Car c’est toujours là qu’il en faut revenir quand on veut pénétrer jusqu’à l’âme de la civilisation française. La France a pour originalité et pour mission de voir toutes choses sous l’aspect de l’humanité, sub specie humanitatis. De là cette puissance de sympathie qui émane de sa littérature, de sa philosophie, de sa religion, de son histoire tout entière. La France a poussé l’amour de l’humanité jusqu’au point où il devenait dangereux pour elle-même ; et plus d’une fois, dans le cours de sa vie, elle a été la victime et la dupe de ses tendances humanitaires. Glorieuse faiblesse que celle qui consiste à ne pas savoir haïr, à ne pas se défier des hommes, à oublier trop vite les dures leçons de l’expérience, les jalousies obstinées et les ambitions sans scrupule. La France n’a jamais pu croire que la force toute seule, la force orgueilleuse et brutale eût le dernier mot dans les affaires de ce monde. Elle n’a jamais admis que la science eût pour fin dernière de multiplier les moyens de destruction et d’oppression, et c’est un de ses vieux écrivains, c’est Rabelais qui a prononcé cette parole mémorable : « Science sans conscience n’est que ruine de l’âme. » Elle n’a jamais pu concevoir qu’un groupe ethnique, une forme particulière d’esprit eussent le droit d’en supprimer d’autres, et au lieu d’une uniformité rigide et mécanique de pensée et de vie, l’idéal auquel elle aspire, c’est celui du libre jeu, de l’épanouissement spontané, de la vivante harmonie des divers génies nationaux. Un monde où fleuriraient l’abus systématique et irraisonné de la force, le formalisme pédantesque, l’orgueil bureaucratique, la laideur infatuée et soi-disant scientifique, le goût du « colossal » lui paraitrait le plus odieux des enfers. Ce que d’autres appellent « culture, » elle l’appelle, de son vrai nom, barbarie. À cette barbarie, d’autant plus barbare qu’elle est plus savante, s’oppose trait pour trait la civilisation française. La France est liberté, grâce aimable, sens de la mesure, courtoisie, discrétion, finesse ; elle est indulgence, pitié, charité ; elle est humanité en un mot. Si elle venait à disparaître du nombre des nations, la vie humaine perdrait une partie de sa noblesse et de sa beauté.


VICTOR GIRAUD,

  1. L’Académie française avait choisi comme sujet du concours pour le Prix d’éloquence à décerner en 1916 : la Civilisation française. Nous sommes heureux de donner ici le « Discours » qui a obtenu le prix et dont l’auteur est notre collaborateur M. Victor Giraud.
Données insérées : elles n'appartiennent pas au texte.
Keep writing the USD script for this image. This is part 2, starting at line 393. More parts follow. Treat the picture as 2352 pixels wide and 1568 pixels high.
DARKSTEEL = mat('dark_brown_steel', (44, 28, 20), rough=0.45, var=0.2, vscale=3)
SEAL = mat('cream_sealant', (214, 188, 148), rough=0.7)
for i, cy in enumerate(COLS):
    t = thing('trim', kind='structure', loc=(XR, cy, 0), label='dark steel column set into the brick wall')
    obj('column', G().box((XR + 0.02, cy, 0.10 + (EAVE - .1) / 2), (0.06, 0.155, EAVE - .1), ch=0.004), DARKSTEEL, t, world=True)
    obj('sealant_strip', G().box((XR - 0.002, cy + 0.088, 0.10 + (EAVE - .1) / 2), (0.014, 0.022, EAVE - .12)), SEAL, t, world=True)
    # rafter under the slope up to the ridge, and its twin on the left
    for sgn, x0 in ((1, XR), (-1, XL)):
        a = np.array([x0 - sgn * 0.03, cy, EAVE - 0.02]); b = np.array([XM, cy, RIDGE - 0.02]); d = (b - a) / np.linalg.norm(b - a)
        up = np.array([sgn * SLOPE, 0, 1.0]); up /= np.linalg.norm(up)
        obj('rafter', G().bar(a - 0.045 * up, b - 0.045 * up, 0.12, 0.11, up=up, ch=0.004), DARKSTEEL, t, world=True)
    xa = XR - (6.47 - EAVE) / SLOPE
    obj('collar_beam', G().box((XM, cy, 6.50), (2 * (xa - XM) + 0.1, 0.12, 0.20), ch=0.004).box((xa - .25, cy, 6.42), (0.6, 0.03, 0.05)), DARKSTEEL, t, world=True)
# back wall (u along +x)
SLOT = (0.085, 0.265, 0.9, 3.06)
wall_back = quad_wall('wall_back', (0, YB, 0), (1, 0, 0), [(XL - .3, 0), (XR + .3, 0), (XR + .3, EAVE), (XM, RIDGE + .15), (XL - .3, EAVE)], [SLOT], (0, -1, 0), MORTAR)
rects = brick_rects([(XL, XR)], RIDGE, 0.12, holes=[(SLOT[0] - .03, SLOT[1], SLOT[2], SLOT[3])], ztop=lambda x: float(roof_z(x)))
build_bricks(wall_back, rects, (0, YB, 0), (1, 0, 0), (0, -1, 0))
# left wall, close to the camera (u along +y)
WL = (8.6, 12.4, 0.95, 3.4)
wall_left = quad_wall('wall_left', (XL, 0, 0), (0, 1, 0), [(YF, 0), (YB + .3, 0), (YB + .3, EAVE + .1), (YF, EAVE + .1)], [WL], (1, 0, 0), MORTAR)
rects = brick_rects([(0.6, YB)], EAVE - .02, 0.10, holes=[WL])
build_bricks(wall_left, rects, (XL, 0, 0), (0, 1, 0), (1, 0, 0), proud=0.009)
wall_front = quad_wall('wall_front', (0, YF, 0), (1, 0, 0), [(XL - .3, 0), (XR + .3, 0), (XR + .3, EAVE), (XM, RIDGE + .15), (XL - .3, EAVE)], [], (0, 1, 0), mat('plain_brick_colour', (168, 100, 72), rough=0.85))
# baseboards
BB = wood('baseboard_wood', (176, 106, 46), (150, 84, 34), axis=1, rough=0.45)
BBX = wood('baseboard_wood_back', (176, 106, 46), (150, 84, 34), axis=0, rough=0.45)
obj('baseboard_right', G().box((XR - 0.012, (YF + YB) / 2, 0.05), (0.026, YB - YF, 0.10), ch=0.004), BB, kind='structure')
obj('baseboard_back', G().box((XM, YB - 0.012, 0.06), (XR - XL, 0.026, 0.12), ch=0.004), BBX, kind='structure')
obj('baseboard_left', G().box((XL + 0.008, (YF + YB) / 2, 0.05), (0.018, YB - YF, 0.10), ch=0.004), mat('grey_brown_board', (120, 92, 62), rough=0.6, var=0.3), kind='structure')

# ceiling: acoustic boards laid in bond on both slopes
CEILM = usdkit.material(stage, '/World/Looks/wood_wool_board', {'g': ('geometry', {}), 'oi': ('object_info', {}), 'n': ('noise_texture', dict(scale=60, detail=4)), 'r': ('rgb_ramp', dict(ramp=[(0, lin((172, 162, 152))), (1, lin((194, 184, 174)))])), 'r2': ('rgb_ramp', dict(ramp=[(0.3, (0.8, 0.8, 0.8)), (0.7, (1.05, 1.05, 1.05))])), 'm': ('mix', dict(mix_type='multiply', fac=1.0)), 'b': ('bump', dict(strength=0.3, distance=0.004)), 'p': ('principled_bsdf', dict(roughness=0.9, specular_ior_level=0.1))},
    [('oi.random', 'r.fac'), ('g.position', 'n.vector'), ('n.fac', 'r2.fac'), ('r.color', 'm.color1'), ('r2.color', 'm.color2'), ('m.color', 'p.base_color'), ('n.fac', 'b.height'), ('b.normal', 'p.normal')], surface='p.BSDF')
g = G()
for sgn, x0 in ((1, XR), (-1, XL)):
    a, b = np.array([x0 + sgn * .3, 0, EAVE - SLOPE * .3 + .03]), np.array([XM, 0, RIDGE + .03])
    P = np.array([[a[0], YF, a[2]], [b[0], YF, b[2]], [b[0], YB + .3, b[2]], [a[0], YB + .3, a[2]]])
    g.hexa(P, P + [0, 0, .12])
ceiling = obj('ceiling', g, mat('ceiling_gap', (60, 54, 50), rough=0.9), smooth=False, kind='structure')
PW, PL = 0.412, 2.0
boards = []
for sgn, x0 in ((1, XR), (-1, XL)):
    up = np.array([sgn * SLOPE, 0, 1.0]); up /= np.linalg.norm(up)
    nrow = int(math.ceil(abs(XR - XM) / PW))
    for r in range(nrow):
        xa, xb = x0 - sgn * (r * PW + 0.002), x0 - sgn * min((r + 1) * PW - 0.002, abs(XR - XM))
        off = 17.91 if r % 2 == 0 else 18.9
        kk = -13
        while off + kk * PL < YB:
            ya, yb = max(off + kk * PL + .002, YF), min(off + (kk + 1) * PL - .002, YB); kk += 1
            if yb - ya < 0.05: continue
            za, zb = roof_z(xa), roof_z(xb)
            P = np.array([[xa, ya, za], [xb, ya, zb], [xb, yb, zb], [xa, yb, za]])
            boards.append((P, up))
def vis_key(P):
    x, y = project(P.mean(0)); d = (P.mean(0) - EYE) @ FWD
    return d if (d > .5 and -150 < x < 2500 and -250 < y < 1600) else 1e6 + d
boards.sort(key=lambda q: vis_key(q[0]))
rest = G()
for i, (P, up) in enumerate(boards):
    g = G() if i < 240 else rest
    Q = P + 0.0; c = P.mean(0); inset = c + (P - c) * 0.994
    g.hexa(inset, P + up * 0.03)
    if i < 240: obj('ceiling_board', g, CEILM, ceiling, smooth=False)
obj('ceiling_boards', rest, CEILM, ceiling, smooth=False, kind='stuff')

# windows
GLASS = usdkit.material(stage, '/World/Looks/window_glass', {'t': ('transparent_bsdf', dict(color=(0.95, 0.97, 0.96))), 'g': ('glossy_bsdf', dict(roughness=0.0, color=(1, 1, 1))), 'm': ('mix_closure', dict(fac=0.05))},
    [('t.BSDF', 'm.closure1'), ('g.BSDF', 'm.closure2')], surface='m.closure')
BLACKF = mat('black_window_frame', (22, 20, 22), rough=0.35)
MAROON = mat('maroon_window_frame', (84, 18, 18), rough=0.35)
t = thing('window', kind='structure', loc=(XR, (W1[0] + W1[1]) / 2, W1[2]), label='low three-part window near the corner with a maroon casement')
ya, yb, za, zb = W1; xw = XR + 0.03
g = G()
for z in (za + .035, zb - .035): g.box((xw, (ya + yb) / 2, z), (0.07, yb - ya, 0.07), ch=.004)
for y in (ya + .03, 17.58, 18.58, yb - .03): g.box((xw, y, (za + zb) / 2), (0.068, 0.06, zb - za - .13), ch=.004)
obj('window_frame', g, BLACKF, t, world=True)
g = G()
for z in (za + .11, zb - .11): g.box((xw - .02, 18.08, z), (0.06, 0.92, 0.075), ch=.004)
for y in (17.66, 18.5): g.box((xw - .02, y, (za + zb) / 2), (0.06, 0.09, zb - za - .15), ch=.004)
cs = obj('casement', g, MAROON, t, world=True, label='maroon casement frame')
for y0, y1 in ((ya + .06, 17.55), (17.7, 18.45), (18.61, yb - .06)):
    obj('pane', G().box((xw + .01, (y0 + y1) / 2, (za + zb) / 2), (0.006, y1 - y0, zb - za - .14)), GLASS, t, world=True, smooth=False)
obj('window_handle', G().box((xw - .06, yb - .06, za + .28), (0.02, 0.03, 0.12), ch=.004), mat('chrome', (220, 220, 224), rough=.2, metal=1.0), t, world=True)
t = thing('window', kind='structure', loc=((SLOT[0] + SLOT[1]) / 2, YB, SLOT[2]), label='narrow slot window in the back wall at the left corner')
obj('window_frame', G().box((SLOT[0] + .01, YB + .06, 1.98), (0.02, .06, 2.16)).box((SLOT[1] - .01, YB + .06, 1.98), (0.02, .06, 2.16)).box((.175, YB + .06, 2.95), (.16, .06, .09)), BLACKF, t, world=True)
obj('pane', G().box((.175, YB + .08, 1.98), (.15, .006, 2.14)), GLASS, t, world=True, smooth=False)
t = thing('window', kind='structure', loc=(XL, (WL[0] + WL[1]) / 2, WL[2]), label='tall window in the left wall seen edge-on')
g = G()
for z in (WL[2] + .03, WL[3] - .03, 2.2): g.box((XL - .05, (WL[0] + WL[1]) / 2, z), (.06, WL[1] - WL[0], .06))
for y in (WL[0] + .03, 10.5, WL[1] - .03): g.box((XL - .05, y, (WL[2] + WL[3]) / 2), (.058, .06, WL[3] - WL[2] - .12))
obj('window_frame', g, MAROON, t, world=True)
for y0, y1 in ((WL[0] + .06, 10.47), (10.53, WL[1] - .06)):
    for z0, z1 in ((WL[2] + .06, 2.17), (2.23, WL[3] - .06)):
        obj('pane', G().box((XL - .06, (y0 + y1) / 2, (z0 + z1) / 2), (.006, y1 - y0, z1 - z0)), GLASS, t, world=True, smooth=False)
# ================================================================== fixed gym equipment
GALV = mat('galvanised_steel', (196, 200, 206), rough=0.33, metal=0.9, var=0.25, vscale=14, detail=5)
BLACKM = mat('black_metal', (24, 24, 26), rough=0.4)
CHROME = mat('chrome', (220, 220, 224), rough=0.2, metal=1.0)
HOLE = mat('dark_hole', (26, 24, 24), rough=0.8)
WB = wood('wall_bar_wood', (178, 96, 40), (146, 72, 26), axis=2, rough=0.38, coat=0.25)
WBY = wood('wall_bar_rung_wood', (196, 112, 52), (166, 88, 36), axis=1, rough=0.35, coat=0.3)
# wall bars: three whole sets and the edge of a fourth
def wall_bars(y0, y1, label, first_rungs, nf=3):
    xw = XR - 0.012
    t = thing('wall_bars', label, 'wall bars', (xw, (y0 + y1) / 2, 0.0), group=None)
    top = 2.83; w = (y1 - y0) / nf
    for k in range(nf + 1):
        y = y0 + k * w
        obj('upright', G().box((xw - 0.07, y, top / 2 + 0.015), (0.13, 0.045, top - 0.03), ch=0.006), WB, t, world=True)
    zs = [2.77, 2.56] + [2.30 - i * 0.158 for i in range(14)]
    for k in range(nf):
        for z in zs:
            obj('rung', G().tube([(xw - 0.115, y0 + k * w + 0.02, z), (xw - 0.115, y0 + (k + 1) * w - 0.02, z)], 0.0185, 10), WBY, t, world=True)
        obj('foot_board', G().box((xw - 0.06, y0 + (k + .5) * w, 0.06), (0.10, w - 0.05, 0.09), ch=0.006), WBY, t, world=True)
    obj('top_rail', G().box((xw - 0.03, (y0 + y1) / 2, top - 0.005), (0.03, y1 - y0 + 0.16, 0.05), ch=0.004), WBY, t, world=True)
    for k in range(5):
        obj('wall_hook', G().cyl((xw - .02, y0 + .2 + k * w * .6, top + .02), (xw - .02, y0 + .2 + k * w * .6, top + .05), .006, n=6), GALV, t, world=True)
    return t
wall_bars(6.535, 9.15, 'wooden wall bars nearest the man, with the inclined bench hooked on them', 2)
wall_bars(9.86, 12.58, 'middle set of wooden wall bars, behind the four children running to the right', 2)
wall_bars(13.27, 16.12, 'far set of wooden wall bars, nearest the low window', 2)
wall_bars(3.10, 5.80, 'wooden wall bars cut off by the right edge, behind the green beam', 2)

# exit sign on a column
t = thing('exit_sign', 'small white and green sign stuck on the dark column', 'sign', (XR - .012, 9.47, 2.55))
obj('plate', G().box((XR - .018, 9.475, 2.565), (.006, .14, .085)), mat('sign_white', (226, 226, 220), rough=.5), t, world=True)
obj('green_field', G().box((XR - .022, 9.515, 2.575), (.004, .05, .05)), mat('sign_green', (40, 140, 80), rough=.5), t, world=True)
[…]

  2. On peut rapprocher de ce passage le mot célèbre de Bossuet dans l’Oraison funèbre du Prince de Condé : « Loin de nous les héros sans humanité ! »
  3. Article 25 du traité russo-japonais de 1906 : « Le présent traité sera signé en français et en anglais. Les textes en seront absolument conformes ; mais en cas de contestation dans l’interprétation, le texte français fera foi. »
  4. J. Novicow, la Langue auxiliaire du groupe de civilisation européen : les chances du français (Revue des Deux Mondes du 1er décembre 1907).
  5. Voyez, sur tout ceci, les belles pages de M. Henri Bergson, dans la Science française, tome I.